*BRIEF*.
Read the material below and count the lines holding the string "this". Give that count with nothing added.

□ □ □ □ □ □ □

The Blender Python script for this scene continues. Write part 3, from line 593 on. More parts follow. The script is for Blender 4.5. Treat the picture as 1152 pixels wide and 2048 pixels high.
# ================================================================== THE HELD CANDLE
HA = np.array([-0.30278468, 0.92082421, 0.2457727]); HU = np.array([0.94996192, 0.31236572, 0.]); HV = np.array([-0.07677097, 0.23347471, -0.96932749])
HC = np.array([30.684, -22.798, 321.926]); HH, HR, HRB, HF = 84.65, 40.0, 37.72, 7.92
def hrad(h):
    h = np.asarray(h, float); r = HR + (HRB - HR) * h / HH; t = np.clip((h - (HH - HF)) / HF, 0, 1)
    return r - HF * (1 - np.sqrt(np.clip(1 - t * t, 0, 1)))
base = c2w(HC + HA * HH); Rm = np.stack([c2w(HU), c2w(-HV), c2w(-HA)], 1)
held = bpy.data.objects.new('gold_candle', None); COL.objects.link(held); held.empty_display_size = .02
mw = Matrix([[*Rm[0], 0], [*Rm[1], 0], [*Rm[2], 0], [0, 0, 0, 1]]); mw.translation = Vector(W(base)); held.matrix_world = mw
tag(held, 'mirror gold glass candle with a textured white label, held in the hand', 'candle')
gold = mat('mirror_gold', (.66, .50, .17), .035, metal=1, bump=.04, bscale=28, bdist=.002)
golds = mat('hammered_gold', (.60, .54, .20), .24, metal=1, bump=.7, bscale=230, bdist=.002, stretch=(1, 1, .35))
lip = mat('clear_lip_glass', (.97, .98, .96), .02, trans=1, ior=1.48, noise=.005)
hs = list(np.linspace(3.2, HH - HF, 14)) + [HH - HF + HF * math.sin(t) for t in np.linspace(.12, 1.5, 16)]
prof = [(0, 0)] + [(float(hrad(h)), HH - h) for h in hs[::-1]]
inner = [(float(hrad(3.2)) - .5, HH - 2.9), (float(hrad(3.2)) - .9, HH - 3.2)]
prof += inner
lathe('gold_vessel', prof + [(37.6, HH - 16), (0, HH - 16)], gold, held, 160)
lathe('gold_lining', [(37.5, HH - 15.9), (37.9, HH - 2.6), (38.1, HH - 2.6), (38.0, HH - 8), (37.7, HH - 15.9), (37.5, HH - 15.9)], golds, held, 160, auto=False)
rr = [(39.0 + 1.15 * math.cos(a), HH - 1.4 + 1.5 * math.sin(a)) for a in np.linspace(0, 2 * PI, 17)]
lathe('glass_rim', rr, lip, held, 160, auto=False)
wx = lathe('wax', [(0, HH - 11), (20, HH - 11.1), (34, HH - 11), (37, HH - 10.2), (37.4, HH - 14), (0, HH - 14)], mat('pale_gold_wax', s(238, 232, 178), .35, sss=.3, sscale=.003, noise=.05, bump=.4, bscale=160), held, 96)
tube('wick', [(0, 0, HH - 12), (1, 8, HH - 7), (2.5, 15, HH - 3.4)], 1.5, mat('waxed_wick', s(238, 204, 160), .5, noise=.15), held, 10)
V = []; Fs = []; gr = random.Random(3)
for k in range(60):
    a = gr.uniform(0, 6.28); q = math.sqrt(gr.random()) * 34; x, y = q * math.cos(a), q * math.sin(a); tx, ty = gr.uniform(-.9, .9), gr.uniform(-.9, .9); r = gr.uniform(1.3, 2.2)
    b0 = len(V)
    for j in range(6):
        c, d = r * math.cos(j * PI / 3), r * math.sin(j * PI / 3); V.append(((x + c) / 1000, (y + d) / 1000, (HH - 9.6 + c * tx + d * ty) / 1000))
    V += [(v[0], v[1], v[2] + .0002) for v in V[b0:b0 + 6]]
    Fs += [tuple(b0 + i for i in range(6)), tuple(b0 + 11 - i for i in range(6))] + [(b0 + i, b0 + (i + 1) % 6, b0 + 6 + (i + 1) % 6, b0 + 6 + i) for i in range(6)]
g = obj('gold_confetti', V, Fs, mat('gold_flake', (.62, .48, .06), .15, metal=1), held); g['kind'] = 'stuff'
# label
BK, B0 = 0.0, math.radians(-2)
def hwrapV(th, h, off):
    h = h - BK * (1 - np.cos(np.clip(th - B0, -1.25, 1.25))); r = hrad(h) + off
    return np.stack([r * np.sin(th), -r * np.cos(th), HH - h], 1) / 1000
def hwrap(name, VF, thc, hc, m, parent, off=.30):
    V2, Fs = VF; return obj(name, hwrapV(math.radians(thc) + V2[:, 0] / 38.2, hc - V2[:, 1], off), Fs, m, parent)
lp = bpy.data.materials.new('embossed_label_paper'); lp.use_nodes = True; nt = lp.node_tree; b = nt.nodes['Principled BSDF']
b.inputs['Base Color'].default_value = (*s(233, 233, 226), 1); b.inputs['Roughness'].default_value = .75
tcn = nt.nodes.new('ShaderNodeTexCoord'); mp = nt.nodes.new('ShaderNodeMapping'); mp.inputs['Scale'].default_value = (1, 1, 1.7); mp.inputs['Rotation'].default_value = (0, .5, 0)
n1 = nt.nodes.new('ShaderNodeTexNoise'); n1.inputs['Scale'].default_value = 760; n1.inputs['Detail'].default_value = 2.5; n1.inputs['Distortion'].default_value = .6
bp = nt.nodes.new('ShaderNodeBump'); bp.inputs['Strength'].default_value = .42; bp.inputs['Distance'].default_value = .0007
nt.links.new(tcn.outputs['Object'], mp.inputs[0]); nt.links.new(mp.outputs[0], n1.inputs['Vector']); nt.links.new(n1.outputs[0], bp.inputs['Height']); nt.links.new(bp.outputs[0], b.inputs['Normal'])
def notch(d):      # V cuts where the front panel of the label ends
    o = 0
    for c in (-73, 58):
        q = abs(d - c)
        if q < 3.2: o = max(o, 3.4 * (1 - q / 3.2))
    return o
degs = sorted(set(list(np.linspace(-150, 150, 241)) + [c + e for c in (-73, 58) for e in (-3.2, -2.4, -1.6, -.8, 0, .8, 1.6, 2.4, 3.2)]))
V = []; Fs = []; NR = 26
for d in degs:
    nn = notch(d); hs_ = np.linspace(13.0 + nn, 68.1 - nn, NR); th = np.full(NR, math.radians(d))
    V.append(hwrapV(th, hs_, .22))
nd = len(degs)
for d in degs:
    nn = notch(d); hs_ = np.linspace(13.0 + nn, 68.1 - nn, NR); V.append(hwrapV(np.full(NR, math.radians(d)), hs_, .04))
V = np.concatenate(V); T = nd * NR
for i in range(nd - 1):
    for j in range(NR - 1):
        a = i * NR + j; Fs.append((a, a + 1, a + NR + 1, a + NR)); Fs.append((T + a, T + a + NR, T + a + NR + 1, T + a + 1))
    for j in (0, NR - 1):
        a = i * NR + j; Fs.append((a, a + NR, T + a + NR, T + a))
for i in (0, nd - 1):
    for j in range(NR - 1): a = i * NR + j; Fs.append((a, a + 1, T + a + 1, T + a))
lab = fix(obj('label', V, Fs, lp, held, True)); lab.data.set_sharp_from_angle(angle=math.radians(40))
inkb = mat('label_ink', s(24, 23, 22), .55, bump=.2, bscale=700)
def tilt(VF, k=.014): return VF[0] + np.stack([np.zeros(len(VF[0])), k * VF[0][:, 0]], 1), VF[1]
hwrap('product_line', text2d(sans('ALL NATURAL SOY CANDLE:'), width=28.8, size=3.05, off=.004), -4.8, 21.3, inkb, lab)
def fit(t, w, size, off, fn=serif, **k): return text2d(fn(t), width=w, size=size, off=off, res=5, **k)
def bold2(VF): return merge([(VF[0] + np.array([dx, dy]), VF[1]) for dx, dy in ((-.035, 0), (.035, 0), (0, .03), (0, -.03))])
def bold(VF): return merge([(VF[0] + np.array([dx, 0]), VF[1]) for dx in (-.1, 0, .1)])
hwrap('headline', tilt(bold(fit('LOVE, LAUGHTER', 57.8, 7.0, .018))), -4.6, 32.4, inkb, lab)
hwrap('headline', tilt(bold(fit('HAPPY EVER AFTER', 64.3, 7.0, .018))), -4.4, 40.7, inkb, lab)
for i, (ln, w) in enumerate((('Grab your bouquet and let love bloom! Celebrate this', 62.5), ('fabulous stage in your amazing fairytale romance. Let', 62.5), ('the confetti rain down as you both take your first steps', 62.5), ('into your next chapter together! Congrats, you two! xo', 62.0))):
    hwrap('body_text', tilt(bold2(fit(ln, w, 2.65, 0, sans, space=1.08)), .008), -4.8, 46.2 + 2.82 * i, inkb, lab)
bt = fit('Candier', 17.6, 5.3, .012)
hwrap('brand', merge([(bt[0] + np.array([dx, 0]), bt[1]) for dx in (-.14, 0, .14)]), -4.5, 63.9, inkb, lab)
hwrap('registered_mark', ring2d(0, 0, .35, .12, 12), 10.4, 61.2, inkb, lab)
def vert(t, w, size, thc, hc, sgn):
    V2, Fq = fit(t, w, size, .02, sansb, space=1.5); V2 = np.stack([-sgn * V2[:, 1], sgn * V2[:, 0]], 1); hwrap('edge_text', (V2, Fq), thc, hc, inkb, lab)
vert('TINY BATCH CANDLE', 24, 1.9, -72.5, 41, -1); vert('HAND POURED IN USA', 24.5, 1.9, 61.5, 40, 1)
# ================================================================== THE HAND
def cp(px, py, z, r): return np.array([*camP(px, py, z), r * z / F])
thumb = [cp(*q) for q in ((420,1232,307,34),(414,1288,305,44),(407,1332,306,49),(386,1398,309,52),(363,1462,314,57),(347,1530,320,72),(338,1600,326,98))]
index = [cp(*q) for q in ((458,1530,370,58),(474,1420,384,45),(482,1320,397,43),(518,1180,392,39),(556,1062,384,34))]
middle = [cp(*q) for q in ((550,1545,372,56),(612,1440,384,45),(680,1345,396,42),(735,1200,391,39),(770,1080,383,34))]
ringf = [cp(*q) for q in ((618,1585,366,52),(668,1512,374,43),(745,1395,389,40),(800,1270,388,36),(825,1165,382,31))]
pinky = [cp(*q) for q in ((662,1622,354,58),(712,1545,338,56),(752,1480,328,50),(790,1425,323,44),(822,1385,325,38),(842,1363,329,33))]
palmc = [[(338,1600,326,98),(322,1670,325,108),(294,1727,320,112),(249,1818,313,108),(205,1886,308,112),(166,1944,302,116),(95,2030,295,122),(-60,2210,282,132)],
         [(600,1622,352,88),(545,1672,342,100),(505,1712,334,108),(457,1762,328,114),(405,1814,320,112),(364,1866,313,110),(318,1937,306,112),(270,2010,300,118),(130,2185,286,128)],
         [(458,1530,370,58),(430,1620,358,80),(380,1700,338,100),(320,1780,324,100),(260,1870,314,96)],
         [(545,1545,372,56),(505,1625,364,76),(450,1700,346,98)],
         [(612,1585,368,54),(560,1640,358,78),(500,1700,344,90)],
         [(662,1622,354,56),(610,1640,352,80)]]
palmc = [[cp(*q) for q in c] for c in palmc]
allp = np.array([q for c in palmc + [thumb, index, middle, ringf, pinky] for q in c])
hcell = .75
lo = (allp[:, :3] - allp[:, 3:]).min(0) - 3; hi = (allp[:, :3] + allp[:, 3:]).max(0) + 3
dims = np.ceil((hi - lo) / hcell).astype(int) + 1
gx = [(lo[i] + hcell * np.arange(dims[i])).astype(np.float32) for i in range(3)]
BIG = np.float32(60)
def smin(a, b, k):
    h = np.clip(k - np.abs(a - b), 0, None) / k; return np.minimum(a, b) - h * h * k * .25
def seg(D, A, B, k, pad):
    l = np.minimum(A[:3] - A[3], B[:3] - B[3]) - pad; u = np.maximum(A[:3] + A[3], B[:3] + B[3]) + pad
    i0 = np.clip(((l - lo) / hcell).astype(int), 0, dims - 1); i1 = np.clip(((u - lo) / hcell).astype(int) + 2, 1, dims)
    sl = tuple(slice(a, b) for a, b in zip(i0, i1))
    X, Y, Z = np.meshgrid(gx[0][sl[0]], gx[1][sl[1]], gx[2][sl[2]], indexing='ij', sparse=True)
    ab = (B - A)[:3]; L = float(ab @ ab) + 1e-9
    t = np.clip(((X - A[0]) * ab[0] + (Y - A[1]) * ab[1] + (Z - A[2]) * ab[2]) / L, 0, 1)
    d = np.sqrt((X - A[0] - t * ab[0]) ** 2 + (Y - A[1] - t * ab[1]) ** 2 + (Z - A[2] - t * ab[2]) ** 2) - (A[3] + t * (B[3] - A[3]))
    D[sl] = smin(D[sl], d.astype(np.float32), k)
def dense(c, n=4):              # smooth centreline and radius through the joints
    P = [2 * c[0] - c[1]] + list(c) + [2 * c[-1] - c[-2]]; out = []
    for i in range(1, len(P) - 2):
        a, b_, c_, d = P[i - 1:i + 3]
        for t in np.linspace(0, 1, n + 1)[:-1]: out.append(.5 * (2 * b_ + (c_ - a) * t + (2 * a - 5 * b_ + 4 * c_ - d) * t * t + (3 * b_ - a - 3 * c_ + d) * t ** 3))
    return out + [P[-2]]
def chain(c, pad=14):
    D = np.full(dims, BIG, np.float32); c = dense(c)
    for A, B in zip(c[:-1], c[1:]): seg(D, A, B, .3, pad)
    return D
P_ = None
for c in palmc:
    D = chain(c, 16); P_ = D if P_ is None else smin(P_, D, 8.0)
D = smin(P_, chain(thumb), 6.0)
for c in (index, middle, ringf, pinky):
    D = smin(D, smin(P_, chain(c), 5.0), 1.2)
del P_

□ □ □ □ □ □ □

*EXERCISE ANSWER*.
2